Dans un nouveau rapport, Amnesty International regrette le laisser-faire du réseau social Twitter face aux violences exercées en ligne à l’encontre des femmes et des personnes non-binaires.
« Twitter ne tient toujours pas ses engagements en matière de protection des utilisateurs et utilisatrices exposés à un risque élevé de violence en ligne » alerte Michael Kleinman, directeur du programme Technologie et Droits humains à Amnesty International États-Unis. Dans son rapport rendu le 7 décembre, Amnesty International déplore la négligence du réseau social à l’égard des femmes et des personnes non-binaires et de la violence qu’elles subissent en ligne. L’ONG rapporte que 40 % des femmes qui utilisent la plateforme plus d’une fois par jour ont été victimes d’abus en ligne.
Des messages tels que « J’espère que tu vas te faire violer » ou encore « Ton travail, c’est de la daube », la podcasteuse Léa Chamboncel – spécialisée dans l’actualité politique – en reçoit, tant en privé qu’en public. Harcelée sur les réseaux à la suite de la publication d’un podcast sur les déchets nucléaires, elle vit depuis un peu plus d’un an plusieurs vagues de harcèlement. « Un jour, j’ai reçu un message qui disait : “on va te retrouver”. J’ai eu peur mais je l’ai pris à la légère, jusqu’à ce que je découvre un tag diffamatoire avec mon nom de famille devant chez moi. » Le harcèlement ayant franchi la barrière du virtuel, Léa décide de porter plainte. Elle confie qu’elle n’aurait pas poussé la porte du commissariat « si le harcèlement avait été uniquement sur Twitter ». Elle n’a d’ailleurs pas pour habitude de signaler les tweets insultants qu’elle reçoit : « Je n’ai pas le réflexe, je supprime directement ou je bloque. » Selon Amnesty International, l’unanimité des femmes qui ne signalent pas les violences en ligne dont elles sont victimes répondent que cela « n’en vaut pas la peine ».
Des préconisations dans le vent
Depuis 2018, l’ONG émet des recommandations adressées à Twitter. Elles ont été condensées dans le rapport Twitter Scorecard en une série de dix préconisations, dont une seule a, pour le moment, été appliquée : « améliorer le processus de recours ». Autrement dit, lorsque les utilisateur·rices signalent un tweet, ils et elles ont davantage d’espace qu’auparavant pour expliquer les circonstances des faits, à la modération Twitter. Amnesty relève également « quelques avancées limitées » en matière « d’amélioration de la transparence autour du processus de modération des contenus ». Réparties en quatre catégories, les recommandations visent la transparence, les mécanismes de déclaration, la procédure d’évaluation des signalements de violations, et les paramètres de confidentialité et de sécurité.

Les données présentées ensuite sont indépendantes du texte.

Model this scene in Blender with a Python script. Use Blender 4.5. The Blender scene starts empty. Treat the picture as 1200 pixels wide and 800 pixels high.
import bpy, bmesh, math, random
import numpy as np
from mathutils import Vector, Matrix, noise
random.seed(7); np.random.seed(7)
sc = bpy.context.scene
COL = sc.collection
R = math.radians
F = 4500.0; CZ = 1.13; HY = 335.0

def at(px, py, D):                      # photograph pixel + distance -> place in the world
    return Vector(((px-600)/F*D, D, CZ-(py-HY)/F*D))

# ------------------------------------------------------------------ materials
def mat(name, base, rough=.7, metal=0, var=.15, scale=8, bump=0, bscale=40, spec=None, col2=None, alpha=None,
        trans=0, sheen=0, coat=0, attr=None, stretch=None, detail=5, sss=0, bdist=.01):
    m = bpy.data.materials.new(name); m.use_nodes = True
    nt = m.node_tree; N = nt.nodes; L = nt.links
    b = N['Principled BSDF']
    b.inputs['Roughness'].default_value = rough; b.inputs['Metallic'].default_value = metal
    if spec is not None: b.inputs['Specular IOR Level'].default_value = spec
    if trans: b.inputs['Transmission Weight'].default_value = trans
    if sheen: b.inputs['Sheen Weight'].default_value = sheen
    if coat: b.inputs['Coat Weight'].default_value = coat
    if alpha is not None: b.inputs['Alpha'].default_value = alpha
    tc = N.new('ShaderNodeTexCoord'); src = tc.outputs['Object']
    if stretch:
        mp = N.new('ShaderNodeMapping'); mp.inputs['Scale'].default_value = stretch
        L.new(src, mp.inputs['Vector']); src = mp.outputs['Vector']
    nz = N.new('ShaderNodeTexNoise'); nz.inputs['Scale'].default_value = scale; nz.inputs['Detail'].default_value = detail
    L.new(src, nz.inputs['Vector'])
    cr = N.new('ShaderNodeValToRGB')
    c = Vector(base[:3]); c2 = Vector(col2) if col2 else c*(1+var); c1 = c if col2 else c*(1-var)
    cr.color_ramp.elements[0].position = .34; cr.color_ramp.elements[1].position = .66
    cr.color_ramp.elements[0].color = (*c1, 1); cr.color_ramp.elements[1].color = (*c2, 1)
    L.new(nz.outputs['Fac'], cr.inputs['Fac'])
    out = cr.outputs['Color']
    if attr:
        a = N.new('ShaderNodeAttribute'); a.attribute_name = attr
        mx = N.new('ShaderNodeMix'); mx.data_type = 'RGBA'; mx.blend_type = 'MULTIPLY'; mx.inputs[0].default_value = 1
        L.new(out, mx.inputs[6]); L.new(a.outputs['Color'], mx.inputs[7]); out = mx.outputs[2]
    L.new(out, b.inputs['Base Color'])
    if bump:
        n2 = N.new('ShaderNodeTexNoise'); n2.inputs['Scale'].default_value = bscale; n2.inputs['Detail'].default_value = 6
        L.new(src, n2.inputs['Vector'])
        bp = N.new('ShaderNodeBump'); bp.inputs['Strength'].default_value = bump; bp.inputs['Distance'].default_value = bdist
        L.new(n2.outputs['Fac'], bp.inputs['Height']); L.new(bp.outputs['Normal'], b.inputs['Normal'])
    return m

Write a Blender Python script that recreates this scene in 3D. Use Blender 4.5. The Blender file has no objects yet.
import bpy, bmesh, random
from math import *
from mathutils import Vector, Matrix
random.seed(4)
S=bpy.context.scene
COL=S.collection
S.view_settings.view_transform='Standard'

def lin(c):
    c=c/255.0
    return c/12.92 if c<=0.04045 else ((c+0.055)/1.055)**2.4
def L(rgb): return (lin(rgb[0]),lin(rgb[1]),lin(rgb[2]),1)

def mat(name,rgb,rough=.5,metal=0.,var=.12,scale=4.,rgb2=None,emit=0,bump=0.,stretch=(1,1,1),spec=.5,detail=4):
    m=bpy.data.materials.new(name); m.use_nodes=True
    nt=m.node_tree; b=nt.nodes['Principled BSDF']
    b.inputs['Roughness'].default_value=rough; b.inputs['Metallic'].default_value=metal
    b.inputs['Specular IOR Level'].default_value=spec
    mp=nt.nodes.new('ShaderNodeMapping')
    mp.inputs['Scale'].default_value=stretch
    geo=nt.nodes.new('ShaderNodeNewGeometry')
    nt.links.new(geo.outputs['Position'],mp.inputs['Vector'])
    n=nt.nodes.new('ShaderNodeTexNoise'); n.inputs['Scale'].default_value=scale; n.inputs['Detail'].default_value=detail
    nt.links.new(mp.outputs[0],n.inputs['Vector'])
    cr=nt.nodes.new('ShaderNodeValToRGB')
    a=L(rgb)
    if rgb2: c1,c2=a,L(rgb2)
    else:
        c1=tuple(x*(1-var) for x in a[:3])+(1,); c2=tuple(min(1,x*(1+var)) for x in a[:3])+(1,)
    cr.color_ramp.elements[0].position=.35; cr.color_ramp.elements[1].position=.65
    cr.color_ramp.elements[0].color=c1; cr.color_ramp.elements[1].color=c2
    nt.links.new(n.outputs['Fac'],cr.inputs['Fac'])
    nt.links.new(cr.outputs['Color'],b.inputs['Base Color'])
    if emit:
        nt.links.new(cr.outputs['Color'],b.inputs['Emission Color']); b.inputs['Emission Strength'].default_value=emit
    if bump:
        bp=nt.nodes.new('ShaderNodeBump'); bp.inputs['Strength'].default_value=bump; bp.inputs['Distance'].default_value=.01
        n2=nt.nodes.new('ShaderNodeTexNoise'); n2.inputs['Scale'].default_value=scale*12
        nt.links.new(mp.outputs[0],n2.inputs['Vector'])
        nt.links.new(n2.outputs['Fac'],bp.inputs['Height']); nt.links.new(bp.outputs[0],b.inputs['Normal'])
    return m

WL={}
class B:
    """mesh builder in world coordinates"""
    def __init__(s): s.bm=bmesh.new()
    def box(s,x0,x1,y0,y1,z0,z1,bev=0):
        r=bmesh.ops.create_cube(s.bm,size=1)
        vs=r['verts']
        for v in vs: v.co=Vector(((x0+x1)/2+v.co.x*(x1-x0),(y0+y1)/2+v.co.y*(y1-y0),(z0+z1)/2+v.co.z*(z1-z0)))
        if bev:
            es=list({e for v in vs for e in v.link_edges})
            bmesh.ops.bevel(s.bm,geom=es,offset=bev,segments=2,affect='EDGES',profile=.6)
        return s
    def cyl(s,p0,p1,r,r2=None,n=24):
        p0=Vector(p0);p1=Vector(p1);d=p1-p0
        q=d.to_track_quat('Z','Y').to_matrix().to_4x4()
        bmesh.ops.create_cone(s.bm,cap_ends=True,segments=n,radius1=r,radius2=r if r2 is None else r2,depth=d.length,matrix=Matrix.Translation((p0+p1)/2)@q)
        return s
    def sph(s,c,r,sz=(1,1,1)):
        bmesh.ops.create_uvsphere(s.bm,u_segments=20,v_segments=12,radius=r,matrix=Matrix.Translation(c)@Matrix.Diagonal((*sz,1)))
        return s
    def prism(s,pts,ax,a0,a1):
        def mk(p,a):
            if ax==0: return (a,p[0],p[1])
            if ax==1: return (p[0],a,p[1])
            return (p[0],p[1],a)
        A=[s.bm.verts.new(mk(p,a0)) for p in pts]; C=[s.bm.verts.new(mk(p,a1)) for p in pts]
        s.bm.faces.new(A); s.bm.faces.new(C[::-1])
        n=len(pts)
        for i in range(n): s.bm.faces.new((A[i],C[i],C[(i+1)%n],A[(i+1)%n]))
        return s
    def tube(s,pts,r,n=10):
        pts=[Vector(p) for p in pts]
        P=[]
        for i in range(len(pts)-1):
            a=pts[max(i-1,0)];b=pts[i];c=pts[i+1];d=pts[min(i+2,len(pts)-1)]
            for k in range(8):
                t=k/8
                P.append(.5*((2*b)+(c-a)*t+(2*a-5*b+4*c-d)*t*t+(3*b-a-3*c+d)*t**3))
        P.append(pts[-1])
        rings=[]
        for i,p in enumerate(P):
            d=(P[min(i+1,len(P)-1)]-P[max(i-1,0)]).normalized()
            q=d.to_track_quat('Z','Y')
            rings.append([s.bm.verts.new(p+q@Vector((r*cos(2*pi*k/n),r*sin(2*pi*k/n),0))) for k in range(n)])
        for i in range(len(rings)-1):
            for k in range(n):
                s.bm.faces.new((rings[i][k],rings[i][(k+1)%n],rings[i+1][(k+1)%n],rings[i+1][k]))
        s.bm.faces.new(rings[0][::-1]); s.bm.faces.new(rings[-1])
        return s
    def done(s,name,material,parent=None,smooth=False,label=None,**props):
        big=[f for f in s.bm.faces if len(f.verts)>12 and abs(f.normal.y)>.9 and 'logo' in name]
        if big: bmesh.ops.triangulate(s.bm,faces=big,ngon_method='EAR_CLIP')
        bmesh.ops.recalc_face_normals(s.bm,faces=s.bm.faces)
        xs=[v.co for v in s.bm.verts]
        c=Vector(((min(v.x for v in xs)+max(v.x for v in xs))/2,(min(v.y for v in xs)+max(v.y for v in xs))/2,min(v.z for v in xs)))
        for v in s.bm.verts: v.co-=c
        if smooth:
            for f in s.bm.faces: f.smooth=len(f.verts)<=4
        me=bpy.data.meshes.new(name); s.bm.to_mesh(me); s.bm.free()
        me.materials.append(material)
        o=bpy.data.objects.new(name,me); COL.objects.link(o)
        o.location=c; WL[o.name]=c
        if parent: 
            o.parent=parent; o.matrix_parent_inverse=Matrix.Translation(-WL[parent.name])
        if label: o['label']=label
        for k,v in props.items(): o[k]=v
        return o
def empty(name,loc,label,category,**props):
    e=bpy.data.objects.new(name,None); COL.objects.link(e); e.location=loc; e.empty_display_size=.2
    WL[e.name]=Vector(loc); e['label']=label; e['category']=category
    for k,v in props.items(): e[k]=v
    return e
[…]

Anaïs Rheims, modératrice de comptes féministes sur les réseaux sociaux a effectivement pu constater que depuis la fin de l’été, les signalements étaient plus rapidement pris en compte par la plateforme. Mais elle déplore que « 9 fois sur 10, les signalements sont refusés car les propos des harceleurs ne vont pas à l’encontre des règles de la communauté ». Pour celle qui modère au quotidien des comptes exposés aux insultes, aux menaces de mort ou encore de viol, comme celui de l’autrice féministe Pauline Harmange, cela semble incongru. Pour elle, il serait nécessaire de former des équipes dédiées à plein temps à ce travail de modération.
Si des campagnes de sensibilisation du public ont été lancées par Twitter, Amnesty International déplore l’échec continuel du réseau social « dans sa mission consistant à proposer des recours pour les préjudices et effets bien réels liés à l’utilisation de sa plateforme pour des femmes ou des groupes marginalisés ».